Application of a turbo electric aircraft design environment for boosted turbofan aircraft configuration studies

Abstract

The current activities at the German Aerospace Center (DLR) and the associated consortium related to conceptual design studies of a Boosted Turbo fan configuration for a typical short range commission are presented. The Boosted Turbofan incorporates parallel hybrid architecture consisting of gas turbine, electric machines and batteries that add electric power to the fans of the engines. Furthermore, even though the fuel is substituted by electrical energy -at the cost of higher battery mass- the airframe of the aircraft is not notably impacted by the HEP system. Hence, it is a reasonable step towards hybrid electric aircraft due to less development risk.

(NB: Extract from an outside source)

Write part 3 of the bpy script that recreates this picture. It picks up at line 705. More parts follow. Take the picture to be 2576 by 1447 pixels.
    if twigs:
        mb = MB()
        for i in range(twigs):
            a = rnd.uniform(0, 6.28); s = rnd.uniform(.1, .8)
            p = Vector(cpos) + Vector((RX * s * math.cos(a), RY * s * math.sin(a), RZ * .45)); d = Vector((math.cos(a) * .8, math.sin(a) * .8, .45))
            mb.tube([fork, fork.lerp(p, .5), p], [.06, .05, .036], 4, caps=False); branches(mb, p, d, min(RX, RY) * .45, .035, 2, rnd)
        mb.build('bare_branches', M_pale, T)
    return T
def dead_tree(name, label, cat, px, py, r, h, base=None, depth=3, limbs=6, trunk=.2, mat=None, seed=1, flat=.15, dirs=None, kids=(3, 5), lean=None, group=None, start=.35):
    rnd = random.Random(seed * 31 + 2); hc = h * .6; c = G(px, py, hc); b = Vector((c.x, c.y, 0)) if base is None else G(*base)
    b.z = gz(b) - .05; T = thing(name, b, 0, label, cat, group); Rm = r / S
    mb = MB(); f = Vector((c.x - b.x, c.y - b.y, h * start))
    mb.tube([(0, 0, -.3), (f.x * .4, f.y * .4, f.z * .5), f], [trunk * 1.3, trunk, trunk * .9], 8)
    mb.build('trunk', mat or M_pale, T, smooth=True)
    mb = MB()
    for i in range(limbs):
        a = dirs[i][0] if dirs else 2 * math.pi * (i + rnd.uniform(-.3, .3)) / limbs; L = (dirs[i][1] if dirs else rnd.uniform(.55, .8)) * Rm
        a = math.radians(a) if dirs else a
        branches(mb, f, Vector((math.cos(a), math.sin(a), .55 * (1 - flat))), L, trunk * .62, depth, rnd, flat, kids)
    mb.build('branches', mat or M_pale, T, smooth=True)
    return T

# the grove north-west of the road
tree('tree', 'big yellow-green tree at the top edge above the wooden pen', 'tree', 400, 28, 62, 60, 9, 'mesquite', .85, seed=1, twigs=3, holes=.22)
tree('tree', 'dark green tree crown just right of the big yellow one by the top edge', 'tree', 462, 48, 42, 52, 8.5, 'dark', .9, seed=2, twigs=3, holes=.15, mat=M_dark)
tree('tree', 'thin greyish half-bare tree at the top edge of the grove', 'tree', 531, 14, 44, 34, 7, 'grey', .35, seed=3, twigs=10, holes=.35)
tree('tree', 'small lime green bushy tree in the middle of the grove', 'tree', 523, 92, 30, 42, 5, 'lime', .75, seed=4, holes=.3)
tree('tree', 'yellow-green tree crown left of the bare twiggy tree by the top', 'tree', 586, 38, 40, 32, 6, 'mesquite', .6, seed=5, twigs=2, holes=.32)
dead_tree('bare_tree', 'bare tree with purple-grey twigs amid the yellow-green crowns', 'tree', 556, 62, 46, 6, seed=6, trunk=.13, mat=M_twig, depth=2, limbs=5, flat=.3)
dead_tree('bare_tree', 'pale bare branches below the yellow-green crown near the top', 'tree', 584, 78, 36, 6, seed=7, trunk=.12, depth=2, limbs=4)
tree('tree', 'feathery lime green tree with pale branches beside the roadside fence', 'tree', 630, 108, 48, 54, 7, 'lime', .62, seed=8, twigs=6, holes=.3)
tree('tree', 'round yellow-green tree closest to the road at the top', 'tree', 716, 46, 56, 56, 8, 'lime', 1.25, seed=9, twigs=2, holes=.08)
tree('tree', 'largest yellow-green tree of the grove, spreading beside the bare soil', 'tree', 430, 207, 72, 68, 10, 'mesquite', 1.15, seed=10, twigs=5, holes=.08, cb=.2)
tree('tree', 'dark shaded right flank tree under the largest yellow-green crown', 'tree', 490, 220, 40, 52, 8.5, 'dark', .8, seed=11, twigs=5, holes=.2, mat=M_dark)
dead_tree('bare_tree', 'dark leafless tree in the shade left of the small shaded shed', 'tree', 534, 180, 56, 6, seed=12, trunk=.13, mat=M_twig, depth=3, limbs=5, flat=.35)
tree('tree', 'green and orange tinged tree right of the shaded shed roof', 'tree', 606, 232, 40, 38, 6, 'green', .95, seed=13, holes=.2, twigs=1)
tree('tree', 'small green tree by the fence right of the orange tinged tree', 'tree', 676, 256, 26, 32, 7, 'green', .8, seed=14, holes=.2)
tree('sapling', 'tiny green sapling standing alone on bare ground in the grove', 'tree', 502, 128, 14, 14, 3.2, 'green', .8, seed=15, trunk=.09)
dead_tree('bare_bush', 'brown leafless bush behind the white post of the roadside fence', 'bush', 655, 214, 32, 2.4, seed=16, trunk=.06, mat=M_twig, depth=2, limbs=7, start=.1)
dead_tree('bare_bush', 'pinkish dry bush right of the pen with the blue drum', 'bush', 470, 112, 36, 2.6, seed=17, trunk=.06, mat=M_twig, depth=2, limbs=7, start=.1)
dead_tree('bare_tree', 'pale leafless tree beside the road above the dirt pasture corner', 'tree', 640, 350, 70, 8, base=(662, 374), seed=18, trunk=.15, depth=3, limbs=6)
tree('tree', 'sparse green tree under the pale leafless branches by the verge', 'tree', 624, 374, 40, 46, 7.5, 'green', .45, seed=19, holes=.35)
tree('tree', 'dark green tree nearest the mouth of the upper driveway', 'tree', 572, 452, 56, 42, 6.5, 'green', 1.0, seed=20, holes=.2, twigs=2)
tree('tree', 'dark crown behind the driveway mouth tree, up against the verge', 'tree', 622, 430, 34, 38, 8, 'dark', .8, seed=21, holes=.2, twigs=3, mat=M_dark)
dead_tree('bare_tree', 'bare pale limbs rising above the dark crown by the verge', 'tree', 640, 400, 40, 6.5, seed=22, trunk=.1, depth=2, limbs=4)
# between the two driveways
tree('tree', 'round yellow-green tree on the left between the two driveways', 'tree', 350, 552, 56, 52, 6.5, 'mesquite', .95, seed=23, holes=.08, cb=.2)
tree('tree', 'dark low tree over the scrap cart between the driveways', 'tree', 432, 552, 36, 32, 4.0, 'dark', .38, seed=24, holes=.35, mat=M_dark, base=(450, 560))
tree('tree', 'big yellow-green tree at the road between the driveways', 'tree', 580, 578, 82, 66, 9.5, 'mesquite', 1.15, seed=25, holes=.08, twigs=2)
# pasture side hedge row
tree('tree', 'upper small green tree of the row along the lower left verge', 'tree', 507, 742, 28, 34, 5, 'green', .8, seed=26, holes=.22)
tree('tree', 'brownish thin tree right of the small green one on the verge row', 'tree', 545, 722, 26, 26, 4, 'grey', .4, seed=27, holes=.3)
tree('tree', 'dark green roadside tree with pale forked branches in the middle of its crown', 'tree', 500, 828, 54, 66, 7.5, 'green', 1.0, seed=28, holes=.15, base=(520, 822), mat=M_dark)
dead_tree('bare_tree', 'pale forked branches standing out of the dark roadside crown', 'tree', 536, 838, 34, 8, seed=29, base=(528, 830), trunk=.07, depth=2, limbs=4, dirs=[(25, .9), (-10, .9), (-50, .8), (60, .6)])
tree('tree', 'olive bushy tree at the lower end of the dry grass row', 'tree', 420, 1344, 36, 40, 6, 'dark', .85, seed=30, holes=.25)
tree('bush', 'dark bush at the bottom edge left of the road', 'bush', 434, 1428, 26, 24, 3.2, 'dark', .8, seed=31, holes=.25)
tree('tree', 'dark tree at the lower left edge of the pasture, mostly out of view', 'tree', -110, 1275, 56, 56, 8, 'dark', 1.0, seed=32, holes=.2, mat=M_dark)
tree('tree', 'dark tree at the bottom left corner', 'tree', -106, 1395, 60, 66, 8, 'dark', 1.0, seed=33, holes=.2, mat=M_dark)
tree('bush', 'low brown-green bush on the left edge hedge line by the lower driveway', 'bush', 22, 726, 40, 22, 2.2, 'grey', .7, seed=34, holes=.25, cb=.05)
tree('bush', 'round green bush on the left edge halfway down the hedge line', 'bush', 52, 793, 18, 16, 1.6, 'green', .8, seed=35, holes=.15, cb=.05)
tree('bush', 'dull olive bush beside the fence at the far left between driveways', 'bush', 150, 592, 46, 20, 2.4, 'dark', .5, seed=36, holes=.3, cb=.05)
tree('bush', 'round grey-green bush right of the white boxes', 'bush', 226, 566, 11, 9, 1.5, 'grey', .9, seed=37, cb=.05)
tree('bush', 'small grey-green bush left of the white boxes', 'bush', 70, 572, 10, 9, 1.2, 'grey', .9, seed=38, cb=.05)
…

These current conceptual aircraft design activities regarding hybrid electric propulsion are organized within the scope of the project “Advanced Engine and Aircraft Configurations” (ADEC) of Clean Sky 2 at the DLR and the “Turbo electric Aircraft Design Environment” (TRADE) consortium consisting of the University of Nottingham, University of Märladalen, Technische Universität Berlin and coordinator Modelon Deutschland GmbH also part of Clean Sky 2. The DLR developed a conceptual aircraft sizing workflow built in the DLR’s “Remote Component Environment” (RCE) incorporating tools that are based on semi-empirical and low level physics based methods to evaluate hybrid electric aircraft. In contrast, the TRADE consortium developed a simulation and optimization design platform with physics-based models of higher fidelity for the analysis and optimization of individual systems and structural components. In contrast to ADEC, no overall aircraft design (OAD) is performed. Their optimization and assessment is based on an A320-like aircraft with a fixed airframe. There is interest to integrate the high-fidelity models into the DLR’s overall aircraft sizing workflow.